Proprio il Partito Democratico ha presentato in consiglio comunale un ordine del giorno, che sarà votato il 29 luglio, per confermare il finanziamento alle paritarie. Su questo il Pd ieri ha presentato una delibera (solo il consigliere Francesco Errani ha fatto sapere che si asterrà), con l’appoggio del Pdl. Certo, le obiezioni sono note e la questione non è semplice da gestire, ma il voto dei cittadini non può essere ignorato. Anche perché il referendum comunale è l’unico strumento di partecipazione disponibile, specie in un momento di scarsa credibilità dei partiti e della politica “di palazzo”.

A protestare contro il tentativo del colpo di spugna a Palazzo d’Accursio sono scesi di nuovo in piazza i promotori del comitato referendario, con una veglia-staffetta in Piazza Maggiore. Anche la nostra associazione ha fatto la sua parte.
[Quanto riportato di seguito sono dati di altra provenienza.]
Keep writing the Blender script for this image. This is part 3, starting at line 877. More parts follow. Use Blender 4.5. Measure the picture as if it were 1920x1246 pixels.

L’esperienza bolognese non può non far sorgere una riflessione sul Pd, che vorrebbe essere un partito progressista. Il Pd è nato dalla fusione tra un apparato politico ex comunista e uno ex democristiano. Tra gli accordi non scritti c’è evidentemente sempre stato il dogma della non conflittualità con le gerarchie ecclesiastiche. Quando, come sui cosiddetti temi “etici”, non si può proprio evitare, va comunque minimizzata.

Se però entrano in gioco anche i costi pubblici della Chiesa, per il Pd diventa allora impossibile anche solo pensare di metterli in discussione. A costo di rischiare la farsa e l’aperta impopolarità. Ma una messa val bene Parigi, par di capire. Anche Bologna.